The Aravali ranges stretch for nearly 690 km across Gujarat, Rajasthan, Haryana and Punjab. They date back to millions of years when a pre-Indian sub-continent collided with the mainland Eurasian Plate. Over the years, these high ranges got weathered. Carbon dating has shown that copper and other metals in the ranges date back to at least fifth century BC. The Aravali ranges are among the oldest in the world and have a rich and chequered history. It is also one of the richest biodiversity spots in India. There is documented evidence of how leopards, striped hyenas, golden jackals, nilgais, palm civets, wild pigs, the rhesus macaque, pea fowl and Indian crested porcupines thrive there. But numerous species of animals, plants, trees and birds have also vanished.

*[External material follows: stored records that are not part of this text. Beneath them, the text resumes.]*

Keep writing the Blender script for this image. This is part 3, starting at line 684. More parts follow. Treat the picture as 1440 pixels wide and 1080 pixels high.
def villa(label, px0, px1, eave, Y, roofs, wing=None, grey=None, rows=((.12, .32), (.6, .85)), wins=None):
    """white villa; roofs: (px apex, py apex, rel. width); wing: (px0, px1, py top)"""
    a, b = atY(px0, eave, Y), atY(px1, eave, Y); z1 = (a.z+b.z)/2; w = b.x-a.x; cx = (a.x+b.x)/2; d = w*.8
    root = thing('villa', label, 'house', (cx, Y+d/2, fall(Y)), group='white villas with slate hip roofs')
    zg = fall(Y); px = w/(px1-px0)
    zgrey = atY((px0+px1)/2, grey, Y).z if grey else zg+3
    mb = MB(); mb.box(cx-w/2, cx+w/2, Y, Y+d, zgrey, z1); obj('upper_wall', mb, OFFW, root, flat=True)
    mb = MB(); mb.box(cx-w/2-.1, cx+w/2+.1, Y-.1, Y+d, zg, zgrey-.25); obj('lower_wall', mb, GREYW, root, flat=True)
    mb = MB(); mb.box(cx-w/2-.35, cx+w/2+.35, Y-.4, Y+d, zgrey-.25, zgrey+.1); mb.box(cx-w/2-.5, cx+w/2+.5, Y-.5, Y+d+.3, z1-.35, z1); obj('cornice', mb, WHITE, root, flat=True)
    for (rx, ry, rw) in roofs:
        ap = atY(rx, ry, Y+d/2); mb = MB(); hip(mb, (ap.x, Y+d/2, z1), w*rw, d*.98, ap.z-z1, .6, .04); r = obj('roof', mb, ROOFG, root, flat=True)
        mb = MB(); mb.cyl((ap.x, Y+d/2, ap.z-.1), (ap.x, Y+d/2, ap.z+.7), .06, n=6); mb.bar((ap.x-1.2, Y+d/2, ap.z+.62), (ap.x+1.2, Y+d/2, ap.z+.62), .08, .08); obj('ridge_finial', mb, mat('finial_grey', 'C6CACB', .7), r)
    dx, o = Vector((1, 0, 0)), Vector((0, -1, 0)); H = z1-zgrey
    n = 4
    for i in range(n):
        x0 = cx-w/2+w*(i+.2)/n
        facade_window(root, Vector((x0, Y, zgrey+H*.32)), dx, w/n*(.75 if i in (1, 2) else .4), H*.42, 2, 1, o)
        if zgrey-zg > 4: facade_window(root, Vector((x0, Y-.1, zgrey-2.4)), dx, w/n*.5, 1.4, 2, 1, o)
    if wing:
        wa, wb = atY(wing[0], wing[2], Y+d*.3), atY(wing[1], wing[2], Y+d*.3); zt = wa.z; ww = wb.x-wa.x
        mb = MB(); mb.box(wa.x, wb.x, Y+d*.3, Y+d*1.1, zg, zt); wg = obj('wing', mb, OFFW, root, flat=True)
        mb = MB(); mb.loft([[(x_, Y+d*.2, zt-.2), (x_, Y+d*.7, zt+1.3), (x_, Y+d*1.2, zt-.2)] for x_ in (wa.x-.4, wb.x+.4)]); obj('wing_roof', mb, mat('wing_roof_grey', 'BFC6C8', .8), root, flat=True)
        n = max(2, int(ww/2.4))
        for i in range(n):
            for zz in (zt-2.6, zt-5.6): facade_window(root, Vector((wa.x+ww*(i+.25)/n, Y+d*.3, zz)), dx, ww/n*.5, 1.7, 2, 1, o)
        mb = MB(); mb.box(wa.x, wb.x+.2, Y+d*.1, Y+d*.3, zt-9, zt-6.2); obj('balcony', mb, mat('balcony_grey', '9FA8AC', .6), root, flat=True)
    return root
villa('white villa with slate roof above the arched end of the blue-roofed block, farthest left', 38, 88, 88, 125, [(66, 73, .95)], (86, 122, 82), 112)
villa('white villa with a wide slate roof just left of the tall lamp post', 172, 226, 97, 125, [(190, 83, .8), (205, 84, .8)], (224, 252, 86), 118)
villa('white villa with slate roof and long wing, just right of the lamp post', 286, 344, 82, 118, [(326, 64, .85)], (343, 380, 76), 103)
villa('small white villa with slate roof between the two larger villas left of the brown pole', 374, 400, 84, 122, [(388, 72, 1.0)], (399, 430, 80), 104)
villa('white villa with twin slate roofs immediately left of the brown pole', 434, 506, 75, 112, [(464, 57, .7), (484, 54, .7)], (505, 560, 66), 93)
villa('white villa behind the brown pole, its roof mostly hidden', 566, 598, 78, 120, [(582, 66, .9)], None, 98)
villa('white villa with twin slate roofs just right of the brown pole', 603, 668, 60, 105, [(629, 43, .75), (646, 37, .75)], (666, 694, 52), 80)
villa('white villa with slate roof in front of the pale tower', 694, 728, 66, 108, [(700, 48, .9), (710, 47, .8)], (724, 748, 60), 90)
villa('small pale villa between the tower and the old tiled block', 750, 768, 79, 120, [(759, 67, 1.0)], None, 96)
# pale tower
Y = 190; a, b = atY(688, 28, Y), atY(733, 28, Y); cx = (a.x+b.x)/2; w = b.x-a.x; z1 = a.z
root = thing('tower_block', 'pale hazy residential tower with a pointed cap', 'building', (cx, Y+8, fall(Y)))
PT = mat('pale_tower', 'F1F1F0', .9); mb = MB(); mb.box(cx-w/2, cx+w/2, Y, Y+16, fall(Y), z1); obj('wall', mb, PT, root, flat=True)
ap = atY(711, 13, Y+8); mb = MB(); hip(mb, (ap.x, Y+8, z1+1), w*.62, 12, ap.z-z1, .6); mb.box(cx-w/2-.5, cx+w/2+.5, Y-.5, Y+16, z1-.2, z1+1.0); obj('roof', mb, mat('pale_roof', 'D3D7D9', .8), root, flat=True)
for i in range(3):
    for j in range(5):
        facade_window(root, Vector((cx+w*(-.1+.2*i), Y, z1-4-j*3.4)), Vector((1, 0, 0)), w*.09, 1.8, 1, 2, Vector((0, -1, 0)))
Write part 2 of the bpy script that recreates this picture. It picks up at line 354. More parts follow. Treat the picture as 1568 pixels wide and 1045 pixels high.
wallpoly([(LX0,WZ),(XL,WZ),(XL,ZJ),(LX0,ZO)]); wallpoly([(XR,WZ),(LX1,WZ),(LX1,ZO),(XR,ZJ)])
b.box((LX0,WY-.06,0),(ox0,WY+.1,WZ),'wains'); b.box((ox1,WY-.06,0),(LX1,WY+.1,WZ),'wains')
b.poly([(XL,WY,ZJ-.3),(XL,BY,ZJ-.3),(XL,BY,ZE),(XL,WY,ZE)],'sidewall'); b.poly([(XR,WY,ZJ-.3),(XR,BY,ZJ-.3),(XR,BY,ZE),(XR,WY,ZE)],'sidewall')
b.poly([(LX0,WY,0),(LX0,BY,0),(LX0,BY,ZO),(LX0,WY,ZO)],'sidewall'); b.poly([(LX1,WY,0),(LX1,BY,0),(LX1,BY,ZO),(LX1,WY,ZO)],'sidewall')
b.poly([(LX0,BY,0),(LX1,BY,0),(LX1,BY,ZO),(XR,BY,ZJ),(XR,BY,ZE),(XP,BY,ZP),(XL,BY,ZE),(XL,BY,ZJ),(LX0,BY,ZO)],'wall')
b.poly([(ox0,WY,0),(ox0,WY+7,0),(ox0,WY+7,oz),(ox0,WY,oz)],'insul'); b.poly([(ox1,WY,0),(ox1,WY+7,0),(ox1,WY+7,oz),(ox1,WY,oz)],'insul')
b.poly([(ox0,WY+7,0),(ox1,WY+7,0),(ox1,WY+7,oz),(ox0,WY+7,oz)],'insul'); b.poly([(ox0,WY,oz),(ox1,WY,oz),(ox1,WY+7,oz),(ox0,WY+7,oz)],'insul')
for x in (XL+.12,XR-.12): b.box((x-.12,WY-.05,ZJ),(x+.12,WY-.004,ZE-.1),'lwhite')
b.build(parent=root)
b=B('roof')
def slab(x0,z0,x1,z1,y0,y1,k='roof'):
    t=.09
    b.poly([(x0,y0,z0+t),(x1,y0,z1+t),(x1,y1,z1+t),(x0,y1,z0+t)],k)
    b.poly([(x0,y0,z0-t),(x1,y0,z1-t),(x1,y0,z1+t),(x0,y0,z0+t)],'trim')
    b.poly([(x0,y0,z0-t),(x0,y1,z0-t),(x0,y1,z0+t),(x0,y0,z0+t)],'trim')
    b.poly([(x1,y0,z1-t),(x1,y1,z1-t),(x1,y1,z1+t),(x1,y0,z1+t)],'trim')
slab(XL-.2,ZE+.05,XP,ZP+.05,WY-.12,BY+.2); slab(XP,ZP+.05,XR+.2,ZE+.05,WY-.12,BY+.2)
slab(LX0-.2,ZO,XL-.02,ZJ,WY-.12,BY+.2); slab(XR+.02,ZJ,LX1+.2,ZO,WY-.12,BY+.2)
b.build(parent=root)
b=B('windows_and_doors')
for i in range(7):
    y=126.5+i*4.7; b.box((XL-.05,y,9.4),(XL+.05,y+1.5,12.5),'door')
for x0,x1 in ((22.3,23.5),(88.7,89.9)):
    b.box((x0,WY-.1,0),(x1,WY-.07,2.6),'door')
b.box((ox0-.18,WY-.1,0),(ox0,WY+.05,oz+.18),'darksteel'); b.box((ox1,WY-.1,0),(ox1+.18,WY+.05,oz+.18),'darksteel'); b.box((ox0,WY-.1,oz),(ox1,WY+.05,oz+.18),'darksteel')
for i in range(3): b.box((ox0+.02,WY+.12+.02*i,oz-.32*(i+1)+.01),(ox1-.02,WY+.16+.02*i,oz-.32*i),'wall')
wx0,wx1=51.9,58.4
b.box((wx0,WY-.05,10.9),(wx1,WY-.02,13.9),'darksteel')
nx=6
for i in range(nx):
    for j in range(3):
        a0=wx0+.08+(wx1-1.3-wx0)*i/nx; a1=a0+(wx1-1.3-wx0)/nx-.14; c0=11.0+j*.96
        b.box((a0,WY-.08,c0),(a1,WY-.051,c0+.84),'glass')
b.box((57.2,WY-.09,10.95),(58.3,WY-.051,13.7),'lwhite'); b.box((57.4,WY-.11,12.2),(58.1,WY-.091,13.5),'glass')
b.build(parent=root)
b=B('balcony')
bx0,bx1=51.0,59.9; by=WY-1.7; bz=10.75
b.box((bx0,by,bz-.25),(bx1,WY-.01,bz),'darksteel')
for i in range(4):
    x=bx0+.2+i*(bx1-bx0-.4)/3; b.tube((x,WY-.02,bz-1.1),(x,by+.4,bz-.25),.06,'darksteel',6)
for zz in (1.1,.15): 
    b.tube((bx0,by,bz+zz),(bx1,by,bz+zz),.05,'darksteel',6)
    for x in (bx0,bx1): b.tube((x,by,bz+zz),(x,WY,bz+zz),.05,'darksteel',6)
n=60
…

Rivers such as the Banas, Luni, Sahibi, Sakhi and Sabarmati flowed through it. The verdant forests had acted as an effective shield against desertification. Today, it is one of the most degraded forests in India, ravaged by real estate activity, illegal construction and mining. The Aravalis were a gold mine for miners as they were rich in minerals. For many decades, sand, silica, quartz, marble and other stones were mined from here, disturbing the fragile ecology.

For a long time now, the Supreme Court has repeatedly been pointing out the need to call a halt to mining and wanton construction in ecologically sensitive areas and has expressed grave concern about the Aravalis.

With this judgment, the Aravalis may have a life to look forward to. It may be able to regenerate as nature always does that when given a chance. If there is enough public pressure, the government will also realise that short-term gains do not add up to anything. Ultimately, crucial issues like climate change and water shortage should wake the administration into realising that nature is best left alone.

As Dr Yogesh Gokhale, a fellow at The Energy and Resources Institute, says: “We better save the Aravalis if we are worried about water. We cannot afford to plunder it.”